● **Material**
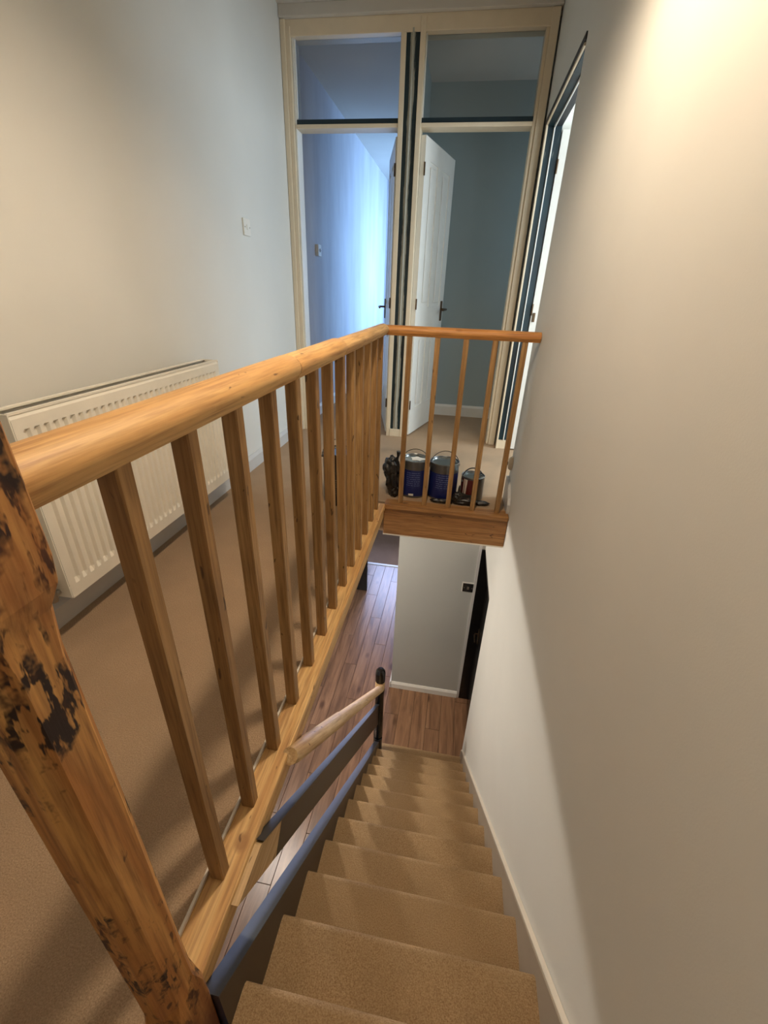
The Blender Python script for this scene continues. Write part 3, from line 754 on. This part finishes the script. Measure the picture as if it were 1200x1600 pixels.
def paint_tin(c, R, H, label_mat, label, lab0, lab1, swing, hy=.0, hr=None, arc=None, handle_r=.0022, dark=False):
    x, y = c
    t = thing('paint_tin', (x, y, 0.002), label, 'paint tin', group='paint tins on the landing')
    z = .002
    bm = bmesh.new()
    lathe(bm, x, y, [(R*.97, z), (R, z+.004), (R, z+H-.008), (R*1.02, z+H-.005), (R*1.02, z+H), (R*.97, z+H+.002), (R*.93, z+H-.002), (R*.93, z+H-.012)], 36, True)
    obj('body', bm, 'wire' if dark else 'tin', t, True)
    bm = bmesh.new(); lathe(bm, x, y, [(R*.93, z+H-.012), (R*.90, z+H-.003), (R*.84, z+H-.002), (R*.80, z+H-.009), (0, z+H-.009)], 36, False)
    obj('lid', bm, 'lid', t, True)
    bm = bmesh.new()
    if arc:
        an = [math.radians(arc[0]+(arc[1]-arc[0])*j/12) for j in range(13)]
        lo_ = [bm.verts.new((x+R*1.006*math.cos(a), y+R*1.006*math.sin(a), z+lab0)) for a in an]
        hi_ = [bm.verts.new((x+R*1.006*math.cos(a), y+R*1.006*math.sin(a), z+lab1)) for a in an]
        for j in range(12): bm.faces.new((lo_[j], lo_[j+1], hi_[j+1], hi_[j]))
    else:
        lathe(bm, x, y, [(R*1.004, z+lab0), (R*1.004, z+lab1)], 36, False)
    obj('paper_label', bm, label_mat, t, True, origin=(x, y, 0))
    hr = hr or R*1.05; ca, sa = math.cos(swing), math.sin(swing)
    bm = bmesh.new(); pts = []
    for j in range(17):
        a = math.pi*j/16; u = math.cos(a)*hr; h = math.sin(a)*hr*.95
        pts.append((x+u*ca + h*sa*hy*-1, y+u*sa + h*ca*hy, z+H-.03+h*math.sqrt(max(0, 1-hy*hy))))
    tube(bm, pts, handle_r, 6); obj('wire_handle', bm, 'wire', t, True)
    for s in (-1, 1):
        bm = bmesh.new(); px, py = x+s*hr*ca*.985, y+s*hr*sa*.985
        lathe(bm, px, py, [(.006, z+H-.036), (.008, z+H-.03), (.006, z+H-.024)], 10, True, True); obj('handle_ear', bm, 'tin', t, True)
    return t
t1 = paint_tin((-.200, 2.507), .082, .232, 'bluelabel', 'blue-labelled paint tin nearest the crumpled black bag', .012, .178, .05, .25)
bx('barcode_patch', (-.223, -.193, 2.4225, 2.4245, .018, .030), 'plastic', t1)
bm = bmesh.new()
ring = [bm.verts.new((-.190+.042*math.cos(a)*(1+.25*math.sin(3*a+1)), 2.515+.03*math.sin(a)*(1+.2*math.sin(5*a)), .2275)) for a in [j*math.pi/12 for j in range(24)]]
f_ = bm.faces.new(ring); ex_ = bmesh.ops.extrude_face_region(bm, geom=[f_])
for v in ex_['geom']:
    if isinstance(v, bmesh.types.BMVert): v.co.z -= .003
obj('paint_smear', bm, 'white', t1)
t2 = paint_tin((-.022, 2.515), .088, .228, 'bluelabel', 'blue-labelled paint tin between the other blue tin and small tin', .012, .172, .35, .15)
t3 = paint_tin((.158, 2.525), .070, .150, 'redlabel', 'small grey paint tin with red-brown label and white drips', .045, .138, .5, .35, handle_r=.004, arc=(-190, -85))
t4 = paint_tin((-.62, 2.30), .095, .31, 'blacklabel', 'tall dark paint tin seen between the balusters', .02, .25, .3, .2, dark=True)
# crumpled black bin bags
k = NT('black_polythene', .28); k.col(k.ramp(k.noise(k.coord(), 30, 4), [(.3, sr(12, 11, 11)), (.7, sr(46, 40, 34))]))
k.bump(k.noise(k.coord(), 60, 4, .6), .5, .006); M['bag'] = k.m
def crumple(name, blobs, label, seed, knot=None):
    rnd = random.Random(seed); bm = bmesh.new()
    from mathutils import noise as mn
    for (c, r) in blobs:
        res = bmesh.ops.create_icosphere(bm, subdivisions=4, radius=1.0)
        off = Vector((rnd.random()*9, rnd.random()*9, rnd.random()*9))
        for v in res['verts']:
            d = v.co.copy()
            f = 1+.30*mn.noise(d*2.2+off)+.16*abs(mn.noise(d*5.5+off))+.08*mn.noise(d*12+off)
            v.co = Vector((c[0]+d.x*r[0]*f, c[1]+d.y*r[1]*f, max(.003, c[2]+d.z*r[2]*f)))
    o = obj(name, bm, 'bag', label=label, cat='bag', group='black bin bags by the tins')
    for p in o.data.polygons: p.use_smooth = True
    if knot:
        bm = bmesh.new(); tube(bm, knot, .012, 8, rr=[.013, .007, .010, .014][:len(knot)]); obj('tied_neck', bm, 'bag', o, True)
    return o
crumple('bin_bag', [((-.338, 2.465, .165), (.050, .055, .075)), ((-.325, 2.45, .09), (.040, .045, .09)), ((-.312, 2.44, .03), (.026, .035, .04))], 'crumpled black bin bag leaning left of the blue tins', 11,
        [(-.312, 2.46, .225), (-.302, 2.455, .25), (-.300, 2.45, .265), (-.298, 2.45, .285)])
crumple('bin_bag', [((.076, 2.415, .034), (.030, .026, .040)), ((.12, 2.412, .02), (.075, .024, .022)), ((.083, 2.43, .065), (.010, .016, .045)), ((.215, 2.43, .012), (.05, .02, .014)), ((-.02, 2.402, .012), (.06, .014, .015))],
        'flattened black bin bag lying around the small grey tin', 5)
# rubber door stop behind the open white door
bm = bmesh.new(); prism(bm, [(4.24, 0), (4.34, 0), (4.34, .05), (4.31, .06), (4.24, .012)], 'x', -.285, -.235)
ds = obj('door_wedge', bm, 'black', label='black rubber wedge at the foot of the open white door', cat='door stop')
bm = bmesh.new(); lathe(bm, -.26, 4.33, [(.02, .05), (.014, .06), (.014, .10), (.018, .11), (0, .115)], 14); obj('knob', bm, 'black', ds, True)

● **Required work**
Copy all lines above containing the string "from".

● **Output of the exercise**
The Blender Python script for this scene continues. Write part 3, from line 754 on. This part finishes the script. Measure the picture as if it were 1200x1600 pixels.
    from mathutils import noise as mn